City to Replace ‘Wall of Trouble'

State money found for So. Mission Hills project

After years of complaints from neighborhood homeowners, a damaged retaining wall that holds up part of a street in South Mission Hills is due to be replaced.

It runs 146 feet along the 3500 block of Bear Drive, east of Dove Court, dropping down more than eight feet to the steeply sloped back yard of a home that fronts on Otsego Drive to the east.

That section of curb was painted red and cordoned off with orange plastic safety tubes about a year ago, to keep people from parking there, or driving by too closely.

About a dozen homeowners who have been lobbying for help from city engineers say the decades-old wall is fast eroding.

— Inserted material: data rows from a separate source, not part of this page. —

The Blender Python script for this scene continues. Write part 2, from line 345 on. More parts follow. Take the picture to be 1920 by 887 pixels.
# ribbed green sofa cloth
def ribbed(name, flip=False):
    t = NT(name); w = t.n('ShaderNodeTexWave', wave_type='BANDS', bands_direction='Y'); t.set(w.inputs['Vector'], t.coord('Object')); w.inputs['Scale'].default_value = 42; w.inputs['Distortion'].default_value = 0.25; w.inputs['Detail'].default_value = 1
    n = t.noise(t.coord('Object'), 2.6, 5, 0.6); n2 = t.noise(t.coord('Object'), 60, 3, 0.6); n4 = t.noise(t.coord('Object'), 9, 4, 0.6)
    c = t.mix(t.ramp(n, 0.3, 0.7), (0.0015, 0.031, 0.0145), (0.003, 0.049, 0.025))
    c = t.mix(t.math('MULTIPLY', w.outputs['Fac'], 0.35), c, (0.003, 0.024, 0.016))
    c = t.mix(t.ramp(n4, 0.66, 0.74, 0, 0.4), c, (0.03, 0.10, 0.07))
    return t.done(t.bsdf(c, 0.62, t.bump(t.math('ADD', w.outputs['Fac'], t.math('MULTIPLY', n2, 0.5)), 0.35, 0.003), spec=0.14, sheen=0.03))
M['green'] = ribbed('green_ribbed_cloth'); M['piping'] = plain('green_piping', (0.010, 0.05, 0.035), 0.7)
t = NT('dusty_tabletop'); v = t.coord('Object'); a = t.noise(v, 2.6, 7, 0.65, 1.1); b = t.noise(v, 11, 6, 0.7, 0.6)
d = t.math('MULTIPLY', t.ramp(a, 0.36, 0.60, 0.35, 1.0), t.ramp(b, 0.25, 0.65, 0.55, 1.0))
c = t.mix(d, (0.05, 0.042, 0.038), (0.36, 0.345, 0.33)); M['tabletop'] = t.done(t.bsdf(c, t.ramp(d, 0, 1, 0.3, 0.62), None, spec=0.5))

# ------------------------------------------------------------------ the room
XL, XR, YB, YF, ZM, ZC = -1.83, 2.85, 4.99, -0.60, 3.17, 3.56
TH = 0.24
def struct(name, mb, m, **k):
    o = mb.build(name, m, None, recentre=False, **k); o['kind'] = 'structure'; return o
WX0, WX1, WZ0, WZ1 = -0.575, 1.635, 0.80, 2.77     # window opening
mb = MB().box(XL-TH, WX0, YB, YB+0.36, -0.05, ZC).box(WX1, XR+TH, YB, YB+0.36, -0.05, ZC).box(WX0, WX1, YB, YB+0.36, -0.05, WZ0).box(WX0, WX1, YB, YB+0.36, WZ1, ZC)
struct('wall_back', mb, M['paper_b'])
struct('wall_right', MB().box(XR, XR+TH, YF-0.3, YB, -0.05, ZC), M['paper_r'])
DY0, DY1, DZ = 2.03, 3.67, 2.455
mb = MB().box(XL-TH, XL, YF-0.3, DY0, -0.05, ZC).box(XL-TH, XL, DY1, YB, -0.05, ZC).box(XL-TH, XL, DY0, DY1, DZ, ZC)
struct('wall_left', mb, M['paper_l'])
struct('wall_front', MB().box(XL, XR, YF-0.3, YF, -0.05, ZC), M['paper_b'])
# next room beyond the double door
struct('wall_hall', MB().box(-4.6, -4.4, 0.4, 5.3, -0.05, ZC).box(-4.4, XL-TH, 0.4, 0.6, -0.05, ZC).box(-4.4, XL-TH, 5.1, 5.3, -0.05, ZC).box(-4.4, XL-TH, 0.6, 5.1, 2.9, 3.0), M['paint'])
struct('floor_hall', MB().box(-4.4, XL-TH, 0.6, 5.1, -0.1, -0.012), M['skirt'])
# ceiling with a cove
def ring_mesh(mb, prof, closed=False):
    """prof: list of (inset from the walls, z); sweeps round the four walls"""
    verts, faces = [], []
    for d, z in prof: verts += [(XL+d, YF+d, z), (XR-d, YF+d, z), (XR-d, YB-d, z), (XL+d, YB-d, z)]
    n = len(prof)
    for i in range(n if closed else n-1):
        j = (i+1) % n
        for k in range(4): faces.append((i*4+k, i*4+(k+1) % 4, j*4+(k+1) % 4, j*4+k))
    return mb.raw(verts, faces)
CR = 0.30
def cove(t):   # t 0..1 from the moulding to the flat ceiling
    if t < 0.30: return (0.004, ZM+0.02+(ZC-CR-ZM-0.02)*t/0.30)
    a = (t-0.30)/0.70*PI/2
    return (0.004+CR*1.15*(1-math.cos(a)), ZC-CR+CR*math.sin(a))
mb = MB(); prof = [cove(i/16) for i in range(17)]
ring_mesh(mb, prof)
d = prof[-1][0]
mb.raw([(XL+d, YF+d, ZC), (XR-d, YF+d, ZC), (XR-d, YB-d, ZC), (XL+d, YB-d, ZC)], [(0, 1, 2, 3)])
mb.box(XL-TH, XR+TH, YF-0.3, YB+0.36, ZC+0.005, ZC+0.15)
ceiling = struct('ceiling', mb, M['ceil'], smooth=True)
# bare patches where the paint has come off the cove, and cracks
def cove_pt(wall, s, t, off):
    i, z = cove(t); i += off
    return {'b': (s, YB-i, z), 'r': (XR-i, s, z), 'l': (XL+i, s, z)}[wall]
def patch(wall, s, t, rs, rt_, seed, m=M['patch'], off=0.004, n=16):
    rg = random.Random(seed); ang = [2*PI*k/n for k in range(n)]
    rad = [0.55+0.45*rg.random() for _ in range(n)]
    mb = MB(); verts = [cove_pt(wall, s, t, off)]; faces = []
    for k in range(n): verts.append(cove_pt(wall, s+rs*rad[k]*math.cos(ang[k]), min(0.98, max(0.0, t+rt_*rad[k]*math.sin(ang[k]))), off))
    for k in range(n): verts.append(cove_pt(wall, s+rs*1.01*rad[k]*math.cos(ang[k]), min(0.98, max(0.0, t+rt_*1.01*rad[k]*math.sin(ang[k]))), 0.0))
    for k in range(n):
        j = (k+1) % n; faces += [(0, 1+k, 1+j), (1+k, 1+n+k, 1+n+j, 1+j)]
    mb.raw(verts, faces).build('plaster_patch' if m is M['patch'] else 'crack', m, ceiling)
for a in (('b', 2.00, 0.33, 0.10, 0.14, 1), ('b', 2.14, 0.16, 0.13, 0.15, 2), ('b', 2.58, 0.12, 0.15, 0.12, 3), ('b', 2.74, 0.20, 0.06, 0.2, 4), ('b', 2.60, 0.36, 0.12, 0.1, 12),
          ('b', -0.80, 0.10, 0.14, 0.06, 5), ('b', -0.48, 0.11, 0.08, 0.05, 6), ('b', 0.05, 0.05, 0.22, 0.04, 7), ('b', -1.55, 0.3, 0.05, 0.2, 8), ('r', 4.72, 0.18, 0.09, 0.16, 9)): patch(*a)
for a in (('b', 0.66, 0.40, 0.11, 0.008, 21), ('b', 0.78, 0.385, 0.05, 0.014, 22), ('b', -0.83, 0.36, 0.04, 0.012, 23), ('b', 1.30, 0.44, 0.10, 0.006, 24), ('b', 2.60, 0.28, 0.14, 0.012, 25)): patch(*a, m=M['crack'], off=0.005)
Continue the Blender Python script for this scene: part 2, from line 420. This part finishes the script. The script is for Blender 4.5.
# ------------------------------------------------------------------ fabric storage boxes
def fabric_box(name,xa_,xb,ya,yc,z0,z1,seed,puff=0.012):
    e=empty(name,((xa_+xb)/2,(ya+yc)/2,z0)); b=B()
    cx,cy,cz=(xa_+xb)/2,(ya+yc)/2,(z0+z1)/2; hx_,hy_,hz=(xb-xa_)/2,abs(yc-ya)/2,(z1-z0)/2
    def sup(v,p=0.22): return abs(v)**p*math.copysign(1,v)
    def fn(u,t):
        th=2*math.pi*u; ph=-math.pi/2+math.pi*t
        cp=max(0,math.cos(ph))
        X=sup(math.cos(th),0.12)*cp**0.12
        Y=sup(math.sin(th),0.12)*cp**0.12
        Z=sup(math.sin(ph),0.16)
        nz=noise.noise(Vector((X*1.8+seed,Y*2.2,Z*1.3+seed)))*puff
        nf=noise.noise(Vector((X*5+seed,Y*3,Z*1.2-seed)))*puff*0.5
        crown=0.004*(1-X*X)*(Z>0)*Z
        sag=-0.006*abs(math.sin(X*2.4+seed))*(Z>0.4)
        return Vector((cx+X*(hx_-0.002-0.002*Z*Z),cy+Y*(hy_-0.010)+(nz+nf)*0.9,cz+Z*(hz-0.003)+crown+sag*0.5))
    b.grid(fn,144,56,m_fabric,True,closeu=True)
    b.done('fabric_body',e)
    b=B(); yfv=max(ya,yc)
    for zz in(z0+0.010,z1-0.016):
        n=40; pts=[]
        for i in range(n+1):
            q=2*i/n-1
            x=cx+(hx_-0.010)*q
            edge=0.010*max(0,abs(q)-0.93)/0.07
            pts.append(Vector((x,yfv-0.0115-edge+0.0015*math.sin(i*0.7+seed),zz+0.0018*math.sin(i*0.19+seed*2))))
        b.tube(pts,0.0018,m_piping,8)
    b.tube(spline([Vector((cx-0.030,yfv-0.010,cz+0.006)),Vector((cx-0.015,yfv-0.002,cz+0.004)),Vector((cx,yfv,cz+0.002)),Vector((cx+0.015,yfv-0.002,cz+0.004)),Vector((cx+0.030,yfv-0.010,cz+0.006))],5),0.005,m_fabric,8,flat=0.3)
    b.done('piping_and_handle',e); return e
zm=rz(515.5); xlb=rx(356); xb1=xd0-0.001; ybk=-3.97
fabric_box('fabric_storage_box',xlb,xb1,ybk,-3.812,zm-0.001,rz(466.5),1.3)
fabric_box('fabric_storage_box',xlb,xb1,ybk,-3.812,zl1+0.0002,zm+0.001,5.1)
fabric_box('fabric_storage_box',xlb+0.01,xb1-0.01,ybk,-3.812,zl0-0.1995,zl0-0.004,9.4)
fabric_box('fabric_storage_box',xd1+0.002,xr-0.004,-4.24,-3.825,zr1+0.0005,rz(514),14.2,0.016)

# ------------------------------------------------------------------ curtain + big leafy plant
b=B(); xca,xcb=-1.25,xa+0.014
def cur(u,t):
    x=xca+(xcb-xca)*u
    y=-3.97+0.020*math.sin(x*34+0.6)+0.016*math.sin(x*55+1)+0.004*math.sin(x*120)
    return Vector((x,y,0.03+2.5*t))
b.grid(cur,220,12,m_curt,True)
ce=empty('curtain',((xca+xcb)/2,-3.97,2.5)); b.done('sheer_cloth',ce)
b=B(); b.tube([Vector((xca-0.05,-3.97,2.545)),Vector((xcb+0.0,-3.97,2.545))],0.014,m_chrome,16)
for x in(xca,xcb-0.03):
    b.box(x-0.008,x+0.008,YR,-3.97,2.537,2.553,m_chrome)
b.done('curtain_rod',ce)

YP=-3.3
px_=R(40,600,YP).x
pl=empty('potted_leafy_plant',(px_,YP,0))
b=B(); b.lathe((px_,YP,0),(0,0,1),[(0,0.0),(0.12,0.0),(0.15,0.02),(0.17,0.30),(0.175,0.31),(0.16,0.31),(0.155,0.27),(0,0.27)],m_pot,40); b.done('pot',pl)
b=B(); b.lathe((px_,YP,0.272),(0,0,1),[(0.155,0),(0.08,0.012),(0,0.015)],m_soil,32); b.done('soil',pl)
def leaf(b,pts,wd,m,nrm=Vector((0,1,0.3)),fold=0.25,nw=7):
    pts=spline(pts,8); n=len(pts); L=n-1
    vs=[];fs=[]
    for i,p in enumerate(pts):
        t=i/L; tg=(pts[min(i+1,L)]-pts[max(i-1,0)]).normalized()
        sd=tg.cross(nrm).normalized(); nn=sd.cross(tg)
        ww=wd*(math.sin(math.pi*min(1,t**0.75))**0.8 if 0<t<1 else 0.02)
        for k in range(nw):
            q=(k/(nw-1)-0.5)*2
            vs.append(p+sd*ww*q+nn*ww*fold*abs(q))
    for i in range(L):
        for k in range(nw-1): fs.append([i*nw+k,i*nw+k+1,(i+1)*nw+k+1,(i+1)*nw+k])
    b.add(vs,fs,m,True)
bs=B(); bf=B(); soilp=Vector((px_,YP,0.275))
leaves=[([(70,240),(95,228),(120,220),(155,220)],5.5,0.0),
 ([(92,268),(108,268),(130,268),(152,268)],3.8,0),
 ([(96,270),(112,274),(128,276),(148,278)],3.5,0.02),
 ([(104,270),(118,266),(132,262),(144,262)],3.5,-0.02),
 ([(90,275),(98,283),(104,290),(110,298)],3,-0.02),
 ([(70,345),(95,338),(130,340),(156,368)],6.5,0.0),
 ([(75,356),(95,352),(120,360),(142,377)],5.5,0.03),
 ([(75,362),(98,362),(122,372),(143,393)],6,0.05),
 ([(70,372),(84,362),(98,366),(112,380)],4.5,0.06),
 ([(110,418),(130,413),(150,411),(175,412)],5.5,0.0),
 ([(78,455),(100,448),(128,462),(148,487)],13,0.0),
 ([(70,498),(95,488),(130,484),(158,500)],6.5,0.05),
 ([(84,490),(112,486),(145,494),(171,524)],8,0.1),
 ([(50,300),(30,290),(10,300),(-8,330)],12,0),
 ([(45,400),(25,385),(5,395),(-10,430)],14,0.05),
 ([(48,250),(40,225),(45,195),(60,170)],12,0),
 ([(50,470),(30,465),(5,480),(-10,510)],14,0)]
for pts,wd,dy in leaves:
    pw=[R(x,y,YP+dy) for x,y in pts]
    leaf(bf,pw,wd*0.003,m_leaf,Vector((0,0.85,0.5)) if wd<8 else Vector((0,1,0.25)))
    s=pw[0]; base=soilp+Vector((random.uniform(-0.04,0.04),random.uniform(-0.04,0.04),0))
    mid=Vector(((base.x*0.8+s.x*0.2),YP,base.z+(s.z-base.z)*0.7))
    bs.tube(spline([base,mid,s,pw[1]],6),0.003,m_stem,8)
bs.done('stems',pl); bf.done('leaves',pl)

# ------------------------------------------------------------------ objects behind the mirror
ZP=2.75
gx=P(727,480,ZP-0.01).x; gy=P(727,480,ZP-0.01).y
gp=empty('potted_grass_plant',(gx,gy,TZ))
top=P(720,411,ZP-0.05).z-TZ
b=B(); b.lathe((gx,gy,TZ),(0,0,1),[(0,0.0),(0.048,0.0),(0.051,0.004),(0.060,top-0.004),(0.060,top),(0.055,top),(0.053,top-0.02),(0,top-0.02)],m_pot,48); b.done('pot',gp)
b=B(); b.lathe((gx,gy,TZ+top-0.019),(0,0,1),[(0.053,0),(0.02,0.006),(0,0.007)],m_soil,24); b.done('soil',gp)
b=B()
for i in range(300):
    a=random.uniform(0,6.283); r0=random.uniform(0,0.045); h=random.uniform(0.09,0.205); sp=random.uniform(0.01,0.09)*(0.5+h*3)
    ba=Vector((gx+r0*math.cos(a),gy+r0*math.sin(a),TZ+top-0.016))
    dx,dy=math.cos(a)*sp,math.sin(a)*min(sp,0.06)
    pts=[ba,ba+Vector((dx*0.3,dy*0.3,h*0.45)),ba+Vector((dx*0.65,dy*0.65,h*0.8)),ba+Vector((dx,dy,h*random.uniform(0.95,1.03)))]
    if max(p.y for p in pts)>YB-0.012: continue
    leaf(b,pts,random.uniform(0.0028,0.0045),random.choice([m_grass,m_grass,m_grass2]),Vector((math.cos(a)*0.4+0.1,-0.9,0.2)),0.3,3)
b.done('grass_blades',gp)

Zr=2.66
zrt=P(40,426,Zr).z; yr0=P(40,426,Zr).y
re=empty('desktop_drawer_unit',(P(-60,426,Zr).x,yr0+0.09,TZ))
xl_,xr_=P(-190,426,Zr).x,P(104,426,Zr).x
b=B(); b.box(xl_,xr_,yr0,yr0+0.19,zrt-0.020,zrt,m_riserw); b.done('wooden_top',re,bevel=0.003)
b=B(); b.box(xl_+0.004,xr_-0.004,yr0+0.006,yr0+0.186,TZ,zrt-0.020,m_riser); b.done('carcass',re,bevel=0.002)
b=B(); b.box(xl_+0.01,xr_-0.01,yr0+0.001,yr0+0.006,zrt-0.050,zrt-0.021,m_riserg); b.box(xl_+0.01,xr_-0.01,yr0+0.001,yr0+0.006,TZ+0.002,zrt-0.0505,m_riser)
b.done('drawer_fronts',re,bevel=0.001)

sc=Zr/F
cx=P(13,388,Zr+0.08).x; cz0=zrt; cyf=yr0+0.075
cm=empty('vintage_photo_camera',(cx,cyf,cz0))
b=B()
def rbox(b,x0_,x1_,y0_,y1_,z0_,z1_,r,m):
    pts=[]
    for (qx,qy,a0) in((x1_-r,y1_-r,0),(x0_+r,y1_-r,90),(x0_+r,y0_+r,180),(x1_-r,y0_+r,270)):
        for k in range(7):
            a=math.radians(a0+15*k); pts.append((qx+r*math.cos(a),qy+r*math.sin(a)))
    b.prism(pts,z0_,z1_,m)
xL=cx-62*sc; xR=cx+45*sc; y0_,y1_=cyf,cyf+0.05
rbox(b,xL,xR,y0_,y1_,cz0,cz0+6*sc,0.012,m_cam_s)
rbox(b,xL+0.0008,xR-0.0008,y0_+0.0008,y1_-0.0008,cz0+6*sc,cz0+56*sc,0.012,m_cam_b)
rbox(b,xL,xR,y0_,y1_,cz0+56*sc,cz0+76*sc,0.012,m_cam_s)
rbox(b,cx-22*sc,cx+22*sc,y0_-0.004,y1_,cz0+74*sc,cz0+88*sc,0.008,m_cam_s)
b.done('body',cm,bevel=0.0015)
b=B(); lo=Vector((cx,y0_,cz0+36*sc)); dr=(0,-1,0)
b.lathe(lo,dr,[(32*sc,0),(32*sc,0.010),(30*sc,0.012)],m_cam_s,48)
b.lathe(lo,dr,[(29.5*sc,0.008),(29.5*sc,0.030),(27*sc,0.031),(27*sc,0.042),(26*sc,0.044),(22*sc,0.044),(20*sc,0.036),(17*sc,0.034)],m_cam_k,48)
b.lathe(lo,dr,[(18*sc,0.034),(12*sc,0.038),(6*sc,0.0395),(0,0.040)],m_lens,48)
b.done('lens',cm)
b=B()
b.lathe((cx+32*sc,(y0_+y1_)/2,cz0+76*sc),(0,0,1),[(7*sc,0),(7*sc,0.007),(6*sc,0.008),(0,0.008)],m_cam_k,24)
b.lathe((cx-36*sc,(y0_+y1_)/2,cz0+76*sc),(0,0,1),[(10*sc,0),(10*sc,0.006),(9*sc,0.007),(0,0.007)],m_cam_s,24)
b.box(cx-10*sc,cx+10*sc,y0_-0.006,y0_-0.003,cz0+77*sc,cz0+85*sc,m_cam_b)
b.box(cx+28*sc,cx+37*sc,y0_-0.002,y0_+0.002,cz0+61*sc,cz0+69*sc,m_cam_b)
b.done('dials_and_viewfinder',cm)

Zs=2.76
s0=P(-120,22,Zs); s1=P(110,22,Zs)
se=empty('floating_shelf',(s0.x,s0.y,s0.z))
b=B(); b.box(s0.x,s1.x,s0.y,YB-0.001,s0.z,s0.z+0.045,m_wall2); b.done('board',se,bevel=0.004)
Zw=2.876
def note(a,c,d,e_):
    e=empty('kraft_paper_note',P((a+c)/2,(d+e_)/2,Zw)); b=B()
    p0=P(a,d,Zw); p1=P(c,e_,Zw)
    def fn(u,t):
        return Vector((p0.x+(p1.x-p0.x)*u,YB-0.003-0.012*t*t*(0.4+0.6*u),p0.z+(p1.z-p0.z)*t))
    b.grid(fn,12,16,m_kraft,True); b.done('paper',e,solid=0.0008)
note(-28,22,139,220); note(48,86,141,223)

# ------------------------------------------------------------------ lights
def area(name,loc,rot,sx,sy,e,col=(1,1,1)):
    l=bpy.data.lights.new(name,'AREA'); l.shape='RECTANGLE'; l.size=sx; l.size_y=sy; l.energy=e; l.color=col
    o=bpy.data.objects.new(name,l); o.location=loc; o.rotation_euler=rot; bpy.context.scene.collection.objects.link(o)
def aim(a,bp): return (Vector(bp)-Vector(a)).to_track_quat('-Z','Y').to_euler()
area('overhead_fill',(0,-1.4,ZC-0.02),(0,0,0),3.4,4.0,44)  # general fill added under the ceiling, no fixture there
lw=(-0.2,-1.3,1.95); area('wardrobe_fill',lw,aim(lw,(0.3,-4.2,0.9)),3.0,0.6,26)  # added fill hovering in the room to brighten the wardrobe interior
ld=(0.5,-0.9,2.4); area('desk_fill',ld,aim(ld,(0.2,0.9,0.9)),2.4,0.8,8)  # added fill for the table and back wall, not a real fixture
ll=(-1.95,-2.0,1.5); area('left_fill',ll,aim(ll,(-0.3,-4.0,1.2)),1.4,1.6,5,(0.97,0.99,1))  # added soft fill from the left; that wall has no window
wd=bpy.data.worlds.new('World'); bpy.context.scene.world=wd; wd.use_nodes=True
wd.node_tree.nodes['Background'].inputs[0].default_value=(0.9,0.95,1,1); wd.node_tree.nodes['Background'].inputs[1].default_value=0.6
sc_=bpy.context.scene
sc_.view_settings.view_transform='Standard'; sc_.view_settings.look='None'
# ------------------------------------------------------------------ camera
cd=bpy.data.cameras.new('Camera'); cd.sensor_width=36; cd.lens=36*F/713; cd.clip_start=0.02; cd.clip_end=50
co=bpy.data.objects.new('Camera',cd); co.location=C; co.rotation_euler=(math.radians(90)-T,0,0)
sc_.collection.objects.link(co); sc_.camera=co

"Based on the natural topography, there's going to be a water situation in that area," says Michael Gardiner, an attorney who owns a Bear Drive home just north of the retaining wall.

"Almost unanimously, people in the neighborhood were concerned that in an El Nino year, there would be problems," Gardiner added in an interview Monday. "In subsequent years, there could be problems, and some of those problems could be pretty serious."

A spokesman for City Councilman Kevin Faulconer, whose 2nd District encompasses the neighbor, said an internal city routing slip aimed at putting the issue on a fast track toward a solution was lost for several months last year due to a computer glitch.

Since then, city officials have reported finding a solution in the form of a $250,000 allocation from the state's Proposition 42 road improvement funds, comprising sales taxes on gasoline purchases.

Otherwise, there might have been no relief on the near horizon from San Diego's cash-strapped treasury.

"Absolutely good news," said Gardiner. "It's good news that the city is doing what the city ought to be doing."

The project, which includes shoring up the compromised section of Bear Drive as well as replacing the wall, will be reviewed Wednesday by the City Council's Land Use & Housing Committee.

Full Council approval is expected in about two weeks, followed by a few weeks of finalizing design plans before the project is put out to bid.

It could take months to complete, depending on the weather.

"(The remedial construction) is going to be a daily impingement on our lives," Gardiner said, referring to Bear Drive's narrow dimensions and lack of sidewalks.

"I suspect (repair crews) are going to be looking in our bedroom window. Nonetheless, it's something that has to happen. And as a wise man once said, you can't make an omelette without breaking some eggs."

Gardiner predicts more such 'omelettes' will be needed in the future.

"If it's not done on a periodic basis," he said, "the problem is going to get to the catastrophic standpoint where it fails."